Bitcoind protects against this by storing the addresses it has learned about in buckets. The bucket an address is stored in is chosen based on the IP of the peer that advertised the addr message, and the address in the addr message itself. The idea is that the bucketing is done in a randomized way so that no attacker should be able to fill your database with his or her own nodes.
/** Stochastic address manager
*
* Design goals:
* * Keep the address tables in-memory, and asynchronously dump the entire to able in peers.dat.
* * Make sure no (localized) attacker can fill the entire table with his nodes/addresses.
*
* To that end:
* * Addresses are organized into buckets.
* * Address that have not yet been tried go into 256 "new" buckets.
* * Based on the address range (/16 for IPv4) of source of the information, 32 buckets are selected at random
* * The actual bucket is chosen from one of these, based on the range the address itself is located.
* * One single address can occur in up to 4 different buckets, to increase selection chances for addresses that
* are seen frequently.
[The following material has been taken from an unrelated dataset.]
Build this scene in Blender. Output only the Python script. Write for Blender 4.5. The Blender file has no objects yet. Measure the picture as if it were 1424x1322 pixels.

The chance for increasing this multiplicity decreases exponentially.
* * When adding a new address to a full bucket, a randomly chosen entry (with a bias favoring less recently seen
* ones) is removed from it first.
* * Addresses of nodes that are known to be accessible go into 64 "tried" buckets.
* * Each address range selects at random 4 of these buckets.
* * The actual bucket is chosen from one of these, based on the full address.
* * When adding a new good address to a full bucket, a randomly chosen entry (with a bias favoring less recently
* tried ones) is evicted from it, back to the "new" buckets.
* * Bucket selection is based on cryptographic hashing, using a randomly-generated 256-bit key, which should not
* be observable by adversaries.
* * Several indexes are kept for high performance. Defining DEBUG_ADDRMAN will introduce frequent (and expensive)
* consistency checks for the entire data structure.